[Scene script records]
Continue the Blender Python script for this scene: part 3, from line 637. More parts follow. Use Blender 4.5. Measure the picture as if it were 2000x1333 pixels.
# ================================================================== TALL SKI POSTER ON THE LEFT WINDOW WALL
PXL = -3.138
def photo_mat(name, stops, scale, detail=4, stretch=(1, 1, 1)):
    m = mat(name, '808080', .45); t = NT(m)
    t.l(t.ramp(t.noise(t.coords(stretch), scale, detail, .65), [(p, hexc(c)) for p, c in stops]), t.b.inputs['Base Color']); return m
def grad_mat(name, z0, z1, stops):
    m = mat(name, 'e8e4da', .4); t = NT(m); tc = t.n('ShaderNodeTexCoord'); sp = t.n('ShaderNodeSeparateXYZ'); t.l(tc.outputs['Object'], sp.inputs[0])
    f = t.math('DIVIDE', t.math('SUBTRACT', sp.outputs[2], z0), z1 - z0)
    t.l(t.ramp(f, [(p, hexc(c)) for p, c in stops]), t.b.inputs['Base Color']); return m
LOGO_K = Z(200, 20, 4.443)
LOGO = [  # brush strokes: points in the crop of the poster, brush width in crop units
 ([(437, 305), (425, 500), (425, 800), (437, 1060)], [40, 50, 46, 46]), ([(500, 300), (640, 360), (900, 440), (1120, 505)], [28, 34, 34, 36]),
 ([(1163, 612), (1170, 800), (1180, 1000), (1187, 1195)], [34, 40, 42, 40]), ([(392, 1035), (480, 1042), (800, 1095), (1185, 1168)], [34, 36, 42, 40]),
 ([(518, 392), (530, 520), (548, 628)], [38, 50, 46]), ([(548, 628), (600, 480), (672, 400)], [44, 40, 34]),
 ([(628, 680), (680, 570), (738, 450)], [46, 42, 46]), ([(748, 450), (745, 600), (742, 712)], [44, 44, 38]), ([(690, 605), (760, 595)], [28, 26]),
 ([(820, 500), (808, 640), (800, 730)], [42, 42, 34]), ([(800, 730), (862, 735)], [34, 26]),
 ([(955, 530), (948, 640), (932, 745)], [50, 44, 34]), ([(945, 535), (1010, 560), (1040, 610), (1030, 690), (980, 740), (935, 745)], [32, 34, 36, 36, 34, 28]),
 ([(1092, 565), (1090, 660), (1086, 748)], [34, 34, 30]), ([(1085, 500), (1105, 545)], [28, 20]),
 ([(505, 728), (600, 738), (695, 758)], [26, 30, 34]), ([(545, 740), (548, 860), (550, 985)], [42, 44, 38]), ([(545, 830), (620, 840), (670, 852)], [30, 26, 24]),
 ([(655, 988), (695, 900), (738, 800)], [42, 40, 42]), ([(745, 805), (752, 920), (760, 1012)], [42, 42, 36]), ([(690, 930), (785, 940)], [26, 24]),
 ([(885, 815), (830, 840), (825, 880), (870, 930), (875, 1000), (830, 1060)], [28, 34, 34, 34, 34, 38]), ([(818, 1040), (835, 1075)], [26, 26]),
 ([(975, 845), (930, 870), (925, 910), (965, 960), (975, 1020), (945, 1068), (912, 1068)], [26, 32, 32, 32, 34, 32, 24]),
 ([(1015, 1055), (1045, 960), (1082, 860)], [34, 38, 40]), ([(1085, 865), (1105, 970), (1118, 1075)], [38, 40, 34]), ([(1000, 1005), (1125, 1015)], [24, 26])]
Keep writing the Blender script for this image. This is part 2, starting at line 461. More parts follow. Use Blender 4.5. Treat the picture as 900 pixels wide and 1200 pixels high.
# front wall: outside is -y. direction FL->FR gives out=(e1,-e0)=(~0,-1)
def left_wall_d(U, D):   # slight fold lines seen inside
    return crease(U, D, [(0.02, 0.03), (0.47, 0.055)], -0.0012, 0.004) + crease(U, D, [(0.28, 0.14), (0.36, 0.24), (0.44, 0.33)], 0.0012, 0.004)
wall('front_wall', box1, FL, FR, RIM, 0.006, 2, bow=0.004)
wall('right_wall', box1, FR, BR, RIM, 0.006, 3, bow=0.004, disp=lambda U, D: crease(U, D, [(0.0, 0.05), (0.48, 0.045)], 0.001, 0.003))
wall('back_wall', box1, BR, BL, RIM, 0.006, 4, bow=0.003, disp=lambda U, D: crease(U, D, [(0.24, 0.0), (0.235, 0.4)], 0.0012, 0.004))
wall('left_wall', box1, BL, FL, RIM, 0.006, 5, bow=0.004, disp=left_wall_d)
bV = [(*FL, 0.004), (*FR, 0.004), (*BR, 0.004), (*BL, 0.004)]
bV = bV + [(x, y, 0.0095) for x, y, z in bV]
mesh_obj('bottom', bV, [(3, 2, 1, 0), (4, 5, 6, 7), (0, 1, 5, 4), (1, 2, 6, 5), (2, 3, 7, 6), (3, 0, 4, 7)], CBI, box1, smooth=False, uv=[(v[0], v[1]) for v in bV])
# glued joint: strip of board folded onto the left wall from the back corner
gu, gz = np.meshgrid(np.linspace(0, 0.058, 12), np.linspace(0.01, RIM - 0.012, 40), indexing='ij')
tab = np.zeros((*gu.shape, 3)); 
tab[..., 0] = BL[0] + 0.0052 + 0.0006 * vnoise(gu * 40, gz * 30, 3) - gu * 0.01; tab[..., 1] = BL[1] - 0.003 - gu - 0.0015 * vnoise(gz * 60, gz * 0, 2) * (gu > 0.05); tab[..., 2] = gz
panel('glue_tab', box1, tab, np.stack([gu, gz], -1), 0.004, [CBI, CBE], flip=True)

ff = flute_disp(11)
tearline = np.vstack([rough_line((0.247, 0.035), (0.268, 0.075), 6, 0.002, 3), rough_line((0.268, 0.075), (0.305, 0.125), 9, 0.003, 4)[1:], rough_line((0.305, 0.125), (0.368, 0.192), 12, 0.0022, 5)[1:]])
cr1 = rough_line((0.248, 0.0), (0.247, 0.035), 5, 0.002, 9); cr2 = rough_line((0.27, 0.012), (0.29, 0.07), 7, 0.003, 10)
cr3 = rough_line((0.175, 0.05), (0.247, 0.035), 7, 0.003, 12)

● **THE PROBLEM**
Output the entries exactly.

● **EXERCISE ANSWER**
Continue the Blender Python script for this scene: part 3, from line 637. More parts follow. Use Blender 4.5. Measure the picture as if it were 2000x1333 pixels.
# ================================================================== TALL SKI POSTER ON THE LEFT WINDOW WALL
PXL = -3.138
def photo_mat(name, stops, scale, detail=4, stretch=(1, 1, 1)):
    m = mat(name, '808080', .45); t = NT(m)
    t.l(t.ramp(t.noise(t.coords(stretch), scale, detail, .65), [(p, hexc(c)) for p, c in stops]), t.b.inputs['Base Color']); return m
def grad_mat(name, z0, z1, stops):
    m = mat(name, 'e8e4da', .4); t = NT(m); tc = t.n('ShaderNodeTexCoord'); sp = t.n('ShaderNodeSeparateXYZ'); t.l(tc.outputs['Object'], sp.inputs[0])
    f = t.math('DIVIDE', t.math('SUBTRACT', sp.outputs[2], z0), z1 - z0)
    t.l(t.ramp(f, [(p, hexc(c)) for p, c in stops]), t.b.inputs['Base Color']); return m
LOGO_K = Z(200, 20, 4.443)
LOGO = [  # brush strokes: points in the crop of the poster, brush width in crop units
 ([(437, 305), (425, 500), (425, 800), (437, 1060)], [40, 50, 46, 46]), ([(500, 300), (640, 360), (900, 440), (1120, 505)], [28, 34, 34, 36]),
 ([(1163, 612), (1170, 800), (1180, 1000), (1187, 1195)], [34, 40, 42, 40]), ([(392, 1035), (480, 1042), (800, 1095), (1185, 1168)], [34, 36, 42, 40]),
 ([(518, 392), (530, 520), (548, 628)], [38, 50, 46]), ([(548, 628), (600, 480), (672, 400)], [44, 40, 34]),
 ([(628, 680), (680, 570), (738, 450)], [46, 42, 46]), ([(748, 450), (745, 600), (742, 712)], [44, 44, 38]), ([(690, 605), (760, 595)], [28, 26]),
 ([(820, 500), (808, 640), (800, 730)], [42, 42, 34]), ([(800, 730), (862, 735)], [34, 26]),
 ([(955, 530), (948, 640), (932, 745)], [50, 44, 34]), ([(945, 535), (1010, 560), (1040, 610), (1030, 690), (980, 740), (935, 745)], [32, 34, 36, 36, 34, 28]),
 ([(1092, 565), (1090, 660), (1086, 748)], [34, 34, 30]), ([(1085, 500), (1105, 545)], [28, 20]),
 ([(505, 728), (600, 738), (695, 758)], [26, 30, 34]), ([(545, 740), (548, 860), (550, 985)], [42, 44, 38]), ([(545, 830), (620, 840), (670, 852)], [30, 26, 24]),
 ([(655, 988), (695, 900), (738, 800)], [42, 40, 42]), ([(745, 805), (752, 920), (760, 1012)], [42, 42, 36]), ([(690, 930), (785, 940)], [26, 24]),
 ([(885, 815), (830, 840), (825, 880), (870, 930), (875, 1000), (830, 1060)], [28, 34, 34, 34, 34, 38]), ([(818, 1040), (835, 1075)], [26, 26]),
 ([(975, 845), (930, 870), (925, 910), (965, 960), (975, 1020), (945, 1068), (912, 1068)], [26, 32, 32, 32, 34, 32, 24]),
 ([(1015, 1055), (1045, 960), (1082, 860)], [34, 38, 40]), ([(1085, 865), (1105, 970), (1118, 1075)], [38, 40, 34]), ([(1000, 1005), (1125, 1015)], [24, 26])]
Keep writing the Blender script for this image. This is part 2, starting at line 461. More parts follow. Use Blender 4.5. Treat the picture as 900 pixels wide and 1200 pixels high.
# front wall: outside is -y. direction FL->FR gives out=(e1,-e0)=(~0,-1)
def left_wall_d(U, D):   # slight fold lines seen inside
    return crease(U, D, [(0.02, 0.03), (0.47, 0.055)], -0.0012, 0.004) + crease(U, D, [(0.28, 0.14), (0.36, 0.24), (0.44, 0.33)], 0.0012, 0.004)
wall('front_wall', box1, FL, FR, RIM, 0.006, 2, bow=0.004)
wall('right_wall', box1, FR, BR, RIM, 0.006, 3, bow=0.004, disp=lambda U, D: crease(U, D, [(0.0, 0.05), (0.48, 0.045)], 0.001, 0.003))
wall('back_wall', box1, BR, BL, RIM, 0.006, 4, bow=0.003, disp=lambda U, D: crease(U, D, [(0.24, 0.0), (0.235, 0.4)], 0.0012, 0.004))
wall('left_wall', box1, BL, FL, RIM, 0.006, 5, bow=0.004, disp=left_wall_d)
bV = [(*FL, 0.004), (*FR, 0.004), (*BR, 0.004), (*BL, 0.004)]
bV = bV + [(x, y, 0.0095) for x, y, z in bV]
mesh_obj('bottom', bV, [(3, 2, 1, 0), (4, 5, 6, 7), (0, 1, 5, 4), (1, 2, 6, 5), (2, 3, 7, 6), (3, 0, 4, 7)], CBI, box1, smooth=False, uv=[(v[0], v[1]) for v in bV])
# glued joint: strip of board folded onto the left wall from the back corner
gu, gz = np.meshgrid(np.linspace(0, 0.058, 12), np.linspace(0.01, RIM - 0.012, 40), indexing='ij')
tab = np.zeros((*gu.shape, 3)); 
tab[..., 0] = BL[0] + 0.0052 + 0.0006 * vnoise(gu * 40, gz * 30, 3) - gu * 0.01; tab[..., 1] = BL[1] - 0.003 - gu - 0.0015 * vnoise(gz * 60, gz * 0, 2) * (gu > 0.05); tab[..., 2] = gz
panel('glue_tab', box1, tab, np.stack([gu, gz], -1), 0.004, [CBI, CBE], flip=True)

ff = flute_disp(11)
tearline = np.vstack([rough_line((0.247, 0.035), (0.268, 0.075), 6, 0.002, 3), rough_line((0.268, 0.075), (0.305, 0.125), 9, 0.003, 4)[1:], rough_line((0.305, 0.125), (0.368, 0.192), 12, 0.0022, 5)[1:]])
cr1 = rough_line((0.248, 0.0), (0.247, 0.035), 5, 0.002, 9); cr2 = rough_line((0.27, 0.012), (0.29, 0.07), 7, 0.003, 10)
cr3 = rough_line((0.175, 0.05), (0.247, 0.035), 7, 0.003, 12)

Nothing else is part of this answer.